Still, this may be the only real option in public spaces (i.e. outdoors). If you're okay with people knowing that you're trying to avoid being recorded, then this would probably be fine.

4 comments

They make it a wearable to counteract the nulls caused by the multiple speakers. Random movement causes the nulls to not stay in one place for very long, limiting how much of a word or sentence a microphone could pickup. You could build a phased array of these that could quickly move a hotspot of ultrasonic noise all over the room. You could them position on the ceiling with a fixed radius between them to make sure that the highest pressure occurs at about waist level, where phones in pockets, smart watches on wrists, and smart speakers on tables would reside. Another idea would be a ball of these in the center of the room and have it move up and down to get the best average coverage around the room.

Smart assistants are usually not recording really high quality audio, it takes more time to process it and more time to send it back home so they are going to a lower sample rate than typical voice recorder app would use. Siri uses a 16KHz sample rate (Fs=16KHz) which is enough to put the whole human vocal range in the 1st Nyquist zone (less than Fs/2). Playing a sound at 26KHz (3rd Nyquist zone, >Fs but <1.5*Fs) is going to cause a reflection across Fs. So the 26KHz tone, sampled at 16KHz, creates a tone at 10KHz which could be enough to confuse a naive implementation of a smart assistant. Ideally, you want fix this by either installing an analog filter so the ultrasonic noise can never reach the ADC or sample the whole range (up to 44.1KHz is a good start) and filter digitally.

There is a paper called DolphinAttack [1] where they attempted to use the ultrasonic audio band as an inaudible attack vector. You could play an ultrasonic noise that no one can hear except for the smart assistant.

[1] https://gangw.cs.illinois.edu/class/cs598/papers/ccs17-hidde...

This only defends against off-the-shelf mikes, and adversaries will just get better mikes so not particularly useful in the security space.

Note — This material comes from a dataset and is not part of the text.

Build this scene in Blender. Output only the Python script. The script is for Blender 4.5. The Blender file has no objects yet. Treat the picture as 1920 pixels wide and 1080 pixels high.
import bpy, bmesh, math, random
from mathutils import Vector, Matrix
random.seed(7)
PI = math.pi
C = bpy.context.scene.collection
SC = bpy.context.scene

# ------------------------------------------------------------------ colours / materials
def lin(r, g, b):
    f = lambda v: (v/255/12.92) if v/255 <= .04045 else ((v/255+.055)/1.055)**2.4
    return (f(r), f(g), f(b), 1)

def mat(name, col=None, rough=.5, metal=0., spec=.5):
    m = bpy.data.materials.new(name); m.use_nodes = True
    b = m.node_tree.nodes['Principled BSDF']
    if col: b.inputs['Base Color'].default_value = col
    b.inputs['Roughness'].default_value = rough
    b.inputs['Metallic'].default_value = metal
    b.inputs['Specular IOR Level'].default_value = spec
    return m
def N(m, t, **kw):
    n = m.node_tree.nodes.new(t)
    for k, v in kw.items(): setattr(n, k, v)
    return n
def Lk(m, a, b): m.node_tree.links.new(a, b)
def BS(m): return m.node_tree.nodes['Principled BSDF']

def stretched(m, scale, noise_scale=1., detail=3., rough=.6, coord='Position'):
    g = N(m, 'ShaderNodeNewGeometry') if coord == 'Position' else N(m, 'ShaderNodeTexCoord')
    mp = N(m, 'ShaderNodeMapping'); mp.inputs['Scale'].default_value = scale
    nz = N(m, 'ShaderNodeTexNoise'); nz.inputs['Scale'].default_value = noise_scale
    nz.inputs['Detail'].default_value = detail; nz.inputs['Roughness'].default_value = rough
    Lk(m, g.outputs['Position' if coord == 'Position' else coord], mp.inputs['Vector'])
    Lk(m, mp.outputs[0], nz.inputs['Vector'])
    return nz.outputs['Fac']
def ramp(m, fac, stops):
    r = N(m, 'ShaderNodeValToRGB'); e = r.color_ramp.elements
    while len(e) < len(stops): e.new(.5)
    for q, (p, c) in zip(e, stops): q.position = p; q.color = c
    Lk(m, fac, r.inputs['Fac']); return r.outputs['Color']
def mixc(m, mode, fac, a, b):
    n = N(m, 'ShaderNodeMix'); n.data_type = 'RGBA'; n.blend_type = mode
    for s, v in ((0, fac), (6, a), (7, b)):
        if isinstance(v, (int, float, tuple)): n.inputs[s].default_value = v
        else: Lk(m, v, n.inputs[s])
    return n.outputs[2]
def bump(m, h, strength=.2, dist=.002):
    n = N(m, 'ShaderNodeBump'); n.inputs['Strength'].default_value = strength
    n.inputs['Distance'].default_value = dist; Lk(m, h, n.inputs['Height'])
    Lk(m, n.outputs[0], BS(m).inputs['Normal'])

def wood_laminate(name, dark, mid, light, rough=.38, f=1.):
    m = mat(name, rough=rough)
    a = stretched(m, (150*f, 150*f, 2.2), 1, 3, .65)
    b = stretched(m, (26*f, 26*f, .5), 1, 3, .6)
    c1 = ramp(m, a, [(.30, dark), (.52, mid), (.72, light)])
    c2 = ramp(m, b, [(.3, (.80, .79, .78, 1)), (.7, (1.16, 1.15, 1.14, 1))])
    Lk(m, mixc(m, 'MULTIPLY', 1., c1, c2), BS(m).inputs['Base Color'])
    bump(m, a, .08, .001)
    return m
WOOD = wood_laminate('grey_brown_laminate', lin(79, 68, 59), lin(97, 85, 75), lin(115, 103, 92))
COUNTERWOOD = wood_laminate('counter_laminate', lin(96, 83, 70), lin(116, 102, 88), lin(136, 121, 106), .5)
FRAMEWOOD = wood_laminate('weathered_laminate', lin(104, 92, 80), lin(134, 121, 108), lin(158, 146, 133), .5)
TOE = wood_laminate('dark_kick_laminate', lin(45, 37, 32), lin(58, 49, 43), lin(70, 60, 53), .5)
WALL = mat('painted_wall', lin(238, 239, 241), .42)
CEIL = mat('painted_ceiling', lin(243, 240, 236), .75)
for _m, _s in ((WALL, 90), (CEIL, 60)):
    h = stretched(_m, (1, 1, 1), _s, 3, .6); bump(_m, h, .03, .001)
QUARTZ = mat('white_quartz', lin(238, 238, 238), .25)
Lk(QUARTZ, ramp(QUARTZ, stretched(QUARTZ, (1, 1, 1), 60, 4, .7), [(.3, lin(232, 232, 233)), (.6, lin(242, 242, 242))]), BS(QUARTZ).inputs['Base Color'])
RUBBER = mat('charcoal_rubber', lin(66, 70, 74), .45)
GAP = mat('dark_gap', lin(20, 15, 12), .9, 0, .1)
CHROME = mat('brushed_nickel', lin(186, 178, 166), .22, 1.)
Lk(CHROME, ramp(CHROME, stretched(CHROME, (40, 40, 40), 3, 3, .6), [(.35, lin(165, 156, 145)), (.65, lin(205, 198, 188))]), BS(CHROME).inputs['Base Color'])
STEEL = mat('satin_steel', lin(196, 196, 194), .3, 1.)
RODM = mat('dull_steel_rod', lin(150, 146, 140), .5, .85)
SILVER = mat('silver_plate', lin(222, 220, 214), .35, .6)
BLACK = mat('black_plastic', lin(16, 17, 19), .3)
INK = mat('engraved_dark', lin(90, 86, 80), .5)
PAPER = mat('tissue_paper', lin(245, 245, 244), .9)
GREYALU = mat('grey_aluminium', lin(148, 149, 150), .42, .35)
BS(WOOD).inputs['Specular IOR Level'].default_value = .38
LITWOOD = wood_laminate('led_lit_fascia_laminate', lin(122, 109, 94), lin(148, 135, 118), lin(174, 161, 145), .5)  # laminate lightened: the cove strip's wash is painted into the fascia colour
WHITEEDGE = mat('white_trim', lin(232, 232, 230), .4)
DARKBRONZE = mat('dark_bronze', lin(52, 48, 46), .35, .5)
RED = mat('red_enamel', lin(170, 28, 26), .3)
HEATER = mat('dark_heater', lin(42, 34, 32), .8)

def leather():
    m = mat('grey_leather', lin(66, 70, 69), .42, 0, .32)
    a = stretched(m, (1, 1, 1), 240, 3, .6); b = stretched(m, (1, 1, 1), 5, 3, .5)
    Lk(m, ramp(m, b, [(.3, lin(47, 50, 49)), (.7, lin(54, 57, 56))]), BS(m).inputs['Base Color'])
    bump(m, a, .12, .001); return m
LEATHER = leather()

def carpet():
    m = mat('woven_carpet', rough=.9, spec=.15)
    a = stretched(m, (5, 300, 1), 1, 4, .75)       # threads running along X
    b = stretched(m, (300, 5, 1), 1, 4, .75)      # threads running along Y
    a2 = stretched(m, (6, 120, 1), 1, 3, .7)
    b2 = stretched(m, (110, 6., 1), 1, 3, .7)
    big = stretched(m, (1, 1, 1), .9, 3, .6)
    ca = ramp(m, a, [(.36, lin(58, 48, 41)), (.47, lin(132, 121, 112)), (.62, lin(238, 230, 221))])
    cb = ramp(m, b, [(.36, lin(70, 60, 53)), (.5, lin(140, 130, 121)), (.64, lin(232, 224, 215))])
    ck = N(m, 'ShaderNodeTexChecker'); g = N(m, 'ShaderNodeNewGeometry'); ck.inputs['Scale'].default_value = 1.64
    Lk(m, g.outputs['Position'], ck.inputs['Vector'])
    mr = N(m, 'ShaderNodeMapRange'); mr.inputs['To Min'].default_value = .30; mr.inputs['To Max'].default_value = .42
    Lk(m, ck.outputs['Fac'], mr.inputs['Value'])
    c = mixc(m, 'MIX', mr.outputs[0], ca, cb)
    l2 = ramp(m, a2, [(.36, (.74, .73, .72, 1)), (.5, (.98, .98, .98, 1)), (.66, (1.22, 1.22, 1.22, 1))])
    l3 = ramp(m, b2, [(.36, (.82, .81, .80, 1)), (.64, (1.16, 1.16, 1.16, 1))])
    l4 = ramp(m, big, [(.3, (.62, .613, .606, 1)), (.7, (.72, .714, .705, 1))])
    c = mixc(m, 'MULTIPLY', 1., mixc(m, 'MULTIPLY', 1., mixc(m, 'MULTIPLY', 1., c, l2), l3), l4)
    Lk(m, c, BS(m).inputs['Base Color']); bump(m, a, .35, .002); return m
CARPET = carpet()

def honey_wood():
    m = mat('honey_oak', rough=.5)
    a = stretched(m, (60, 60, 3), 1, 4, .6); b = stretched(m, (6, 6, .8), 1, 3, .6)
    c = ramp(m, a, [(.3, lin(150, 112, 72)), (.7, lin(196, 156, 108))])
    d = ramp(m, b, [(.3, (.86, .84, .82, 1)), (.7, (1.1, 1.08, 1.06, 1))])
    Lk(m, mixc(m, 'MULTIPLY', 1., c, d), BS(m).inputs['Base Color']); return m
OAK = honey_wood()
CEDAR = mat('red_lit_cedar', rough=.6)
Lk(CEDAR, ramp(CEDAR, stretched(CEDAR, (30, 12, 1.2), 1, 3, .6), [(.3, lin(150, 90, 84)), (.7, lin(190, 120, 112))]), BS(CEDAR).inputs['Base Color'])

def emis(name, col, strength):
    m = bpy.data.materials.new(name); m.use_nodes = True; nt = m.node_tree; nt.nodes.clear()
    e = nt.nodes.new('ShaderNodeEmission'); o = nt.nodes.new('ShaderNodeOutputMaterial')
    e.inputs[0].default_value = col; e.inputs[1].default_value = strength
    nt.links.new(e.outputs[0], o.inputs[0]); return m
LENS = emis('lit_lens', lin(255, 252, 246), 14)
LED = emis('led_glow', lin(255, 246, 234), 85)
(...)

It is illegal public and most commercial spaces as most organizations need to follow anti-discriminatory legislation. Spaces unusable by people with hearing aids, hearing dogs or just very good hearing is not going to happen.

They mention that the wearable component was a conscious design choice to overcome certain limitations of standalone devices:

(On standalone device limitations)

>(2) They rely on multiple transducers that enlarge their jamming coverage but introduce blind spots locations were the signals from two or more transducers cancel each other out. If a microphone is placed in any of these locations it will not be jammed, rendering the whole jammer obsolete.

>To tackle these shortcomings, we engineered a wearable jammer that is worn as a bracelet, which is depicted in Figure 1. By turning an ultrasonic jammer into a bracelet, our device leverages natural hand gestures that occur while speaking, gesturing or moving around to blur out the aforementioned blind spots.

I envision a variation that sits in the corner of a room, similar to how a fan operates, gradually turning the speakers. However, as others mentioned, I'm curious over the effect it would have on hearing aids, etc. Secondly, if there a variation of this device that could straight up disable WiFi?
Jamming wifi (as well as many (most?) other frequency bands) is very simple and very illegal.

https://en.wikipedia.org/wiki/Radio_jamming

Right, that'd be my concern - that if their implementation could be modified in a similar manner to create jammers that would be quick to deploy but difficult to locate.
You could just have a simple Wifi deauth beacon. You can do it with a simple ESP8266 and could either kick everything off the network or target blacklisted MAC address ranges. It's usually illegal to do this to someone else's network just like running a real Wifi RF jammer.